In short : gamification is the answer to many managerial challenges. But, if we sum up all that’s expected from it, it looks like the best gamification system is management and that we’re once again trying to fix human issues with technology.
After an umpteenth post on the limits of gamification and the need to find the right balance, the right design to make the most of it, one of my twitter followers asked me a very apt question : “what is ‘good’ gamification ?”.
My spontaneous answer was like :
Gamifying is not managing
– it’s the one that helps to make sense of things, that helps to understand that a given activity matters and is worth one’s time
– the one that gives perspective : it makes people discover and try things they wouldn’t have naturally or they did not know, but not to the detriment of more essential things. It’s a matter of balance.

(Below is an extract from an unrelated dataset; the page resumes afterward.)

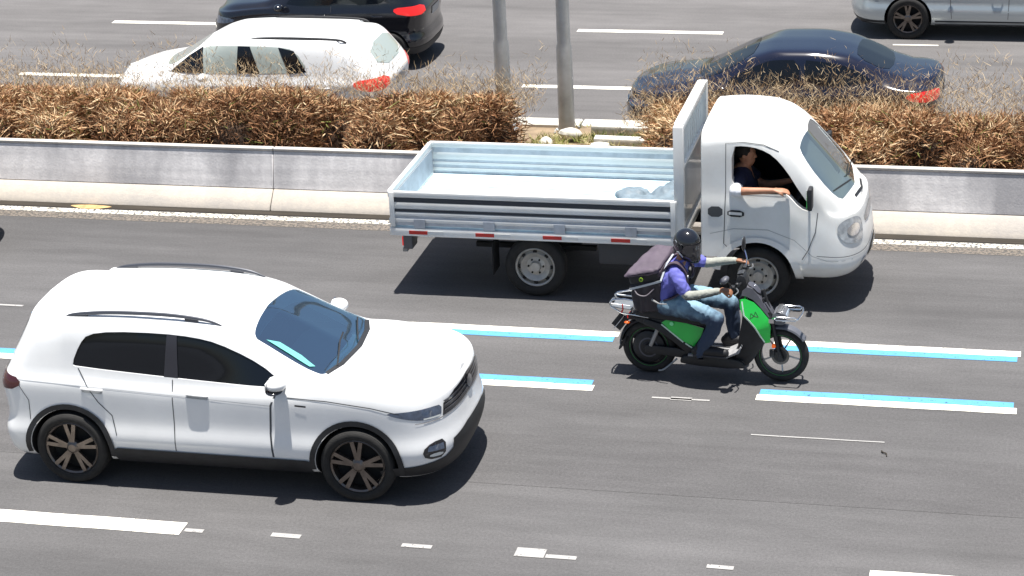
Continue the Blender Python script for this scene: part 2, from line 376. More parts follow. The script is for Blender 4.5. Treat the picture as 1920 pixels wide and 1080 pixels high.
lines('gutter_dust',[(-40,30,23.60,23.79)],paint((.17,.145,.12),5,.45),.003)
lines('worn_marking',[(-4.21,-3.96,16.23,16.38),(-3.95,-3.69,16.24,16.30),(-6.33,-6.07,16.26,16.33),(-5.18,-4.92,16.25,16.31),(-2.62,-2.40,16.26,16.32),(-3.63,-3.08,19.46,19.49),(-3.45,-3.25,19.44,19.51),(-7.10,-6.93,16.24,16.30),(-11.3,-10.7,20.9,20.94),(-2.6,-1.4,18.78,18.80)],PWW,.005)
# median: soil, barrier, kerb
SOIL=mat('median_soil',(.30,.22,.14),.95,var=.55,vscale=2.2,bump=.8,bscale=30)
def soil():
    xs=np.arange(-40,30,.16); ys=[24.42,24.7,25.2,25.8,26.4,26.9,27.3,27.62]; v=[];f=[]
    for i,x in enumerate(xs):
        for j,y in enumerate(ys):
            base=[.42,.40,.30,.2,.1,.05,.02,0][j]; v.append((x,y,base+.05*noise.noise(Vector((x*1.3,y*2,0)))))
            if i and j: n=len(ys); a=i*n+j; f.append((a-n-1,a-1,a,a-n))
    return MB().add(v,f).build('median_soil',SOIL)
o=soil(); o['kind']='structure'
def concrete(name,col,dark,streak):
    M=mat(name,col,.85,bump=.25,bscale=40); n=M.node_tree; b=n.nodes['Principled BSDF']; tc=n.nodes.new('ShaderNodeTexCoord')
    prev=None
    for sc,s_,lo,p in (((.9,.9,.25),1.3,dark,.47),((.15,.15,6),1.6,.80,.5),((2.5,2.5,1),5,.86,.5),((1,1,1),30,.9,.5)):
        mp=n.nodes.new('ShaderNodeMapping'); mp.inputs['Scale'].default_value=sc; n.links.new(tc.outputs['Object'],mp.inputs[0])
        t=n.nodes.new('ShaderNodeTexNoise'); t.inputs['Scale'].default_value=s_; t.inputs['Detail'].default_value=5; n.links.new(mp.outputs[0],t.inputs[0])
        mr=n.nodes.new('ShaderNodeMapRange'); mr.inputs[1].default_value=p-.09; mr.inputs[2].default_value=p+.09; mr.inputs[3].default_value=lo; mr.inputs[4].default_value=1; n.links.new(t.outputs['Fac'],mr.inputs[0])
        if prev is None: prev=mr.outputs[0]
        else:
            q=n.nodes.new('ShaderNodeMath'); q.operation='MULTIPLY'; n.links.new(prev,q.inputs[0]); n.links.new(mr.outputs[0],q.inputs[1]); prev=q.outputs[0]
    mx=n.nodes.new('ShaderNodeMix'); mx.data_type='RGBA'; mx.inputs[6].default_value=(.25,.245,.26,1); mx.inputs[7].default_value=(*col,1); n.links.new(prev,mx.inputs[0]); n.links.new(mx.outputs[2],b.inputs['Base Color']); return M
CONU=concrete('stained_concrete',(.84,.81,.80),.25,1); CONL=concrete('cream_concrete',(.56,.50,.42),.75,1); CONT=concrete('coping_concrete',(.62,.58,.52),.7,1)
bar=empty('concrete_barrier',(-6,24.1,0)); tag(bar,'low stained concrete median barrier with a flared cream foot behind the pickup','barrier')
def barr(nm,prof,mt,gap):
    x=-44
    mb=MB()
    L=5
    while x<30:
        P=[(y,z) for y,z in prof]; n=len(P); a,b=x+gap/2,x+L-gap/2
        v=[(a+6,y,z) for y,z in P]+[(b+6,y,z) for y,z in P]
        mb.add(v,[tuple(range(n)),tuple(range(2*n-1,n-1,-1))]+[(i,i+n,(i+1)%n+n,(i+1)%n) for i in range(n)]); x+=L
    return mb.build(nm,mt,bar,bevel=.008,seg=1)
barr('foot',[(.0,0),(.02,.05),(.17,.215),(.40,.215),(.40,0)],CONL,.008)
barr('upper_wall',[(.173,.217),(.27,.655),(.37,.655),(.37,.217)],CONU,.008)
barr('coping',[(.262,.657),(.262,.692),(.345,.692),(.345,.657)],CONT,.006)
DK=mat('gutter_dirt',(.035,.028,.02),.95,var=.5,vscale=3,stretch=(.5,3,1)); o=lines('gutter_dirt',[(-44,30,23.96,24.10)],DK,.006)
SAND=mat('orange_sand',(.55,.36,.16),.95,var=.4,vscale=12); 
mb=MB(); P=[(-11.23+.24*math.cos(a)*(1+.2*math.sin(3*a)),24.0+.07*math.sin(a),) for a in np.linspace(0,2*PI,20)[:-1]]; mb.add([(-11.23,24.0,.035)]+[(p[0],p[1],.008) for p in P],[(0,1+i,1+(i+1)%19) for i in range(19)]); o=mb.build('sand_patch',SAND); tag(o,kind='stuff')
# far kerb of the median with a retaining face
KERB=concrete('kerb_concrete',(.70,.67,.58),.7,1)
kb=MB()
x=-40
while x<30: kb.box((x+.5,27.75,-.49),(.985,.26,1.04)); x+=1.0
o=kb.build('median_kerb',KERB,bevel=.015,seg=1); o['kind']='structure'
for (x0,x1,y,z,nm,lab) in ((-5.75,-4.4,27.18,.12,'kerb_stone','pale broken kerb stone lying in the median gap nearest the far kerb'),(-5.6,-4.3,26.6,.15,'kerb_stone','pale broken kerb stone lying in the grass just behind the pickup bed')):
    o=MB().box((0,0,0),(x1-x0,.14,.12)).build(nm,KERB,bevel=.02); o.location=((x0+x1)/2,y,z); o.rotation_euler=(0.05,0.02,.02); tag(o,lab,'kerb stone')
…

– the one that gives recognition in and through work : how is it possible that doing one’s work is not self-satisfying ? Why should we add a badge ?
– the one that values people on their engagement and results.
– the one that brings pleasure at work, that makes people happy to do something.
My manager is a badge
Hey. Wait a minute. Don’t you think that all the points above are the manager’s call ? Sensemaking, perspective, recognition, valuation, happiness at work ?
Does that mean that be best gamification system is a good management ?
That once again we’re trying to use technology to solve human issues.
That a good gamification needs to work with good management, not instead of it.